Over the holiday weekend I spent some time researching my 3d great grandparents on my father’s side, Henry Clay McEuen (1823-1894) and his wife Elizabeth Baker McEuen (1829-1917). They lived their lives in Kentucky.
Henry and Elizabeth had 14 children, the eldest of whom was my great great grandmother, Henrietta McEuen Adams (1847-1902). As part of checking my sources, I was looking at Source 22, the 1880 federal census entry for Henrietta and her husband George Washington Adams (1845-1938) in Rumsey, Kentucky.
The entry for George and Henrietta spanned two pages. When I was looking at the second page, I noticed that Henrietta’s parents were on that page. They were living with nine of their children, along with four grandchildren and Elizabeth’s mother–a four-generation household. I went to add that source to their record in Reunion and saw that I already had a (different) source for them for the 1880 census. I figured I’d duplicated the same source and was surprised to see it was a separate enumeration, on a different date, in a different town. In this second enumeration, the youngest five of their children were with them. The names and ages all matched.
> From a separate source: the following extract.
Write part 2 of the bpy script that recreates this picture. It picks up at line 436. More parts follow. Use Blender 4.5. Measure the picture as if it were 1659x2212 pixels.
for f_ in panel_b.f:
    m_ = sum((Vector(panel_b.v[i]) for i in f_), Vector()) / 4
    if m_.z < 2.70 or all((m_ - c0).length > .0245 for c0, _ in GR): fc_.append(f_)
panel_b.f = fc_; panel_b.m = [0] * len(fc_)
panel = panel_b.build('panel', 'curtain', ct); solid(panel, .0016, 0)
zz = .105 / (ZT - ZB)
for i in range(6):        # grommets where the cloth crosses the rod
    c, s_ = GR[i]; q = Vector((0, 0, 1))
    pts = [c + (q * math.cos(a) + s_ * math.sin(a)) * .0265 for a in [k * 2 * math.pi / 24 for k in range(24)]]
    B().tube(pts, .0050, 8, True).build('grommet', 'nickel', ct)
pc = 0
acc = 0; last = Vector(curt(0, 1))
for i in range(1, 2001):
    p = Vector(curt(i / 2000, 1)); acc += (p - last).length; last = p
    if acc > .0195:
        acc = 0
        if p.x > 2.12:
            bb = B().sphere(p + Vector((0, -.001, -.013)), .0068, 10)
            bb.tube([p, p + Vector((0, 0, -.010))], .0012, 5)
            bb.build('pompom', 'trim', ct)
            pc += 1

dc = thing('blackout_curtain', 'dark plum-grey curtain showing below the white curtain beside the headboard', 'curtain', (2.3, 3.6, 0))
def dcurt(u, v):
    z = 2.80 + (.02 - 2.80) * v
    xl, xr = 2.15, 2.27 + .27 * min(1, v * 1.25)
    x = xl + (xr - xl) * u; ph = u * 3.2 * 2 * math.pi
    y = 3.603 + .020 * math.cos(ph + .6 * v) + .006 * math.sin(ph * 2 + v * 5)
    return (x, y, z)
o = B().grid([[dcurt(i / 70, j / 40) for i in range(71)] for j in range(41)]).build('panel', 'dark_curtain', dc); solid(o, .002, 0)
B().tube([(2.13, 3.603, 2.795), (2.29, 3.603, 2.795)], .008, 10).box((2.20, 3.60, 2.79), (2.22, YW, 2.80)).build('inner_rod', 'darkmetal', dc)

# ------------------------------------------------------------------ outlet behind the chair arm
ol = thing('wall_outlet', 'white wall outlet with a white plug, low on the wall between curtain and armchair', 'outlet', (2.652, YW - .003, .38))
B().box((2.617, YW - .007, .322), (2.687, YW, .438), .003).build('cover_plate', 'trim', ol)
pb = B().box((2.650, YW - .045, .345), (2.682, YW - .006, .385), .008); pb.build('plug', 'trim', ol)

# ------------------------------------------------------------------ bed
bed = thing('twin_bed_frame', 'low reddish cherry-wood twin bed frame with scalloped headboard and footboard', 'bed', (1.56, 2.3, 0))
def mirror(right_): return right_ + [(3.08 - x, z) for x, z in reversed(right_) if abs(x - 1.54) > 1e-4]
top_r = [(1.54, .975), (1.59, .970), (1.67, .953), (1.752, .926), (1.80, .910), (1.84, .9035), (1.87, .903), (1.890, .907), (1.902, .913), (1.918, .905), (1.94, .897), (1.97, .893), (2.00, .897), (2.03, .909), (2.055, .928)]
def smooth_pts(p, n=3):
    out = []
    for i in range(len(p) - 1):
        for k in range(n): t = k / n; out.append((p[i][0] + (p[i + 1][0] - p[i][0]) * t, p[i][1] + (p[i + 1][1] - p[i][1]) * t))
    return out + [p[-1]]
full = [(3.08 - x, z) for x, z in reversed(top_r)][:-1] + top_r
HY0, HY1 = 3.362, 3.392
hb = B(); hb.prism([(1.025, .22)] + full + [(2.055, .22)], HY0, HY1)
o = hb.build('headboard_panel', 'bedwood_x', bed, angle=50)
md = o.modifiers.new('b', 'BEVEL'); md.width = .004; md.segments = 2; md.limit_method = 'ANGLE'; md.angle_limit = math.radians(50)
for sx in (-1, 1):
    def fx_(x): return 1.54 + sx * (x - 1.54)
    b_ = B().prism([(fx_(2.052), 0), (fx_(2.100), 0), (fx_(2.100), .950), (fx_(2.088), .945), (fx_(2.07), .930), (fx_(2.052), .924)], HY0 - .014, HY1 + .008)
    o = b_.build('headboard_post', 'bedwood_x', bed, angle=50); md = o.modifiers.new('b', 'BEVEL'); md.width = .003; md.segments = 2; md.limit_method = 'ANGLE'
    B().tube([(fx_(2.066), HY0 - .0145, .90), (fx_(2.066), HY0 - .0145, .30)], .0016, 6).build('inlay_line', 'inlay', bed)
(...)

It was clear to me that it was the same family.
I did a little googling and discovered that being counted twice isn’t that unusual. The census is supposed to reflect the state of a household as of the census date (which in 1880 was 1 June). But clearly, in the case of this family, it reflected the household on the days the enumerator knocked on the door. I suspect that’s not unusual.
On the first enumeration, on 11 June 1880, in Rumsey, McLean, Kentucky, Henry is listed as 55 years old and a farmer. In the second enumeration, on 29 June 1880, in Sacramento, McLean Kentucky (10 miles away on today’s roads), Henry is listed as 56 years old and a “tobacco speculator” (or at least that’s what I think it says–let me know if you think otherwise when you look at the photo above). A quick look at Henry’s birth date revealed that he was in fact a year older–he celebrated a birthday on 28 June, the day before the second enumeration.
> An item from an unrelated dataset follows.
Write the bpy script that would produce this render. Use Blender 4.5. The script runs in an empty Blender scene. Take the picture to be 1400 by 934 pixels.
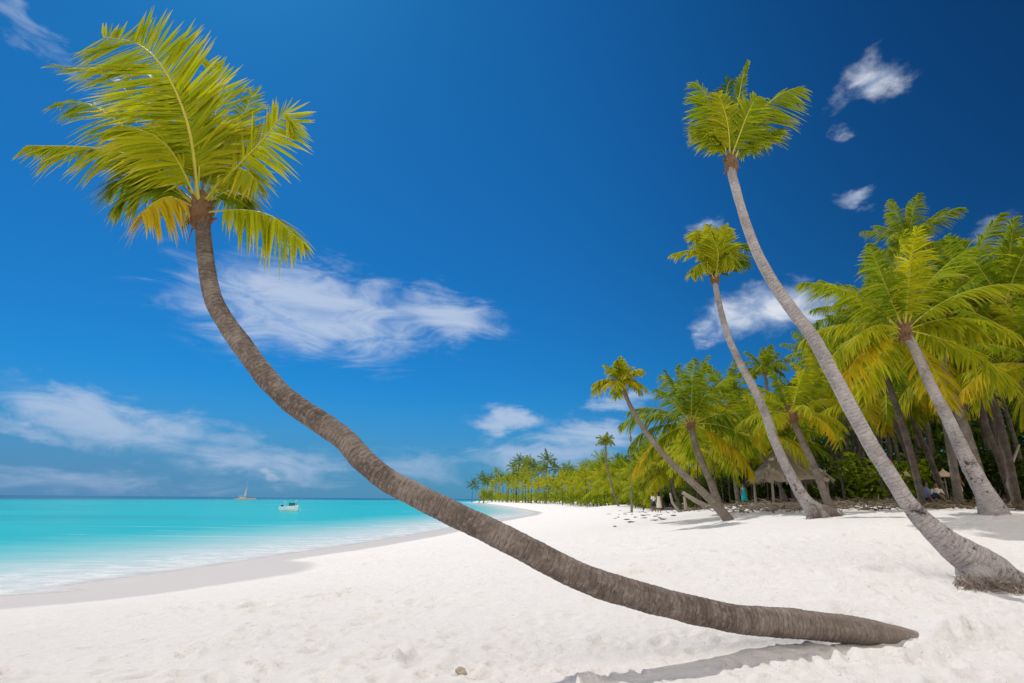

I’m speculating that some time between 11 June and 29 June, Henry and Elizabeth (or Betty, as she was known), packed up their five children under 20 and moved to Sacramento. They left behind the four older children who had lived with them, including Lucretia, a widow, and her four kids, along with Betty’s mother, Mahala Baker. Henrietta and George lived nearby.
I wonder what prompted the couple to move away from five of their kids and her mother. Perhaps Sacramento was a better place to be a tobacco speculator, or perhaps Henry had not bought land yet, so couldn’t call himself a farmer. I look forward to trying to dig into this a little more to see why the family might have moved.
It’s really fun to me how a single discovery like this–a family being counted twice on a census–can lead to further hypotheses and discoveries. If they’d moved in May or July, rather than June, I wouldn’t have had this level of detail to go on.
I love playing detective and I’m grateful to Henry and Betty for providing so many clues!